Whole Lotta Red is a whole lotta trash.
Of all the modern hip hop artists that are labelled as
‘mumble rappers’, Playboi Carti is probably the most deserving. He’s taken the
garbled warbling of Young Thug and pushed it to new levels of
unintelligibility. Some of the comments on his YouTube videos are absolutely
hilarious:
Carti’s debut album Die Lit was very popular, but I
personally wasn’t a fan. While I admit that the beats went HARD, the vocals did
nothing for me. Not only were the lyrics indecipherable, but there was no
energy poured into any of it (although the psychedelic layering did give it ‘a
vibe’).
Whole Lotta Red sees Carti taking the vocal contortionism
up a notch. In fact, it makes Die Lit look like an elocution lesson. The
album opens with Carti blurting the line ‘NEVER TOO MUCH, NEVER TOO MUCH, NEVER TOO MUCH…’ repeatedly at the listener like a scratched Luther
Vandross CD, before devolving into rasped gibberish. This pretty much sets the
tone for the album – lots of rasped gibberish with the occasional line repeated
over and over again.
In the beginning, I found it all to be quite comical. In
fact, I couldn’t help but chuckle when Carti began mangling his voice to Taz-the-Tasmanian-Devil
extremes on ‘JumpOutTheHouse’. On the fifth track ‘M3tamorphosis’, the ironically discernible line ‘they
can’t understand me, I’m talking hieroglyphics’ made me wonder if it was
all supposed to be a joke. Perhaps Playboi Carti’s vocals weren’t terrible
after all? Perhaps he was a misunderstood genius? At this point, guest Kid Cudi
showed up and shook me back to reality – after five tracks of auto-tuned
toddler noises, I’d forgotten the joy of hearing a vocalist that’s actually in
key and on beat. And that’s coming from someone who doesn’t usually care for
Cudi.
Once the vocals stopped being funny and started being
annoying, I found the remainder of the 24 tracks to be pretty horrible. Carti’s
vocals may be creatively goofy, but they’re not for me. It was like listening
to Jar Jar Binks having a stroke for an hour. And then there’s the incessant
repetition, which quite frankly puts even Lil Uzi Vert to shame – instead of writing
pleasantly catchy hooks, he just hammers the same bar into the listener’s head
a hundred times: 'NEVER TOO MUCH, NEVER TOO MUCH, NEVER TOO MUCH...'
Most shocking of all was the beats. After the amazing
production on Die Lit, I at least hoped there would be some good beats
to distract from the vocals. However, most of these beats are surprisingly flat.
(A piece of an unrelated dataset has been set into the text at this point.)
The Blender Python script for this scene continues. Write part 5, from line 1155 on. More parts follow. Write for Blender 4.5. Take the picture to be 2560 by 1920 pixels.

Even lead single ‘Meh’ – which has a good beat – has been left off the album
and replaced with a mundane imposter version.
I don’t expect Carti to quit the goofy vocals and start
rapping poetry. However, I do think he can give more than this. It would be
nice for him to stop endlessly repeating lines and craft actual songs. Decent production wouldn’t do a miss either.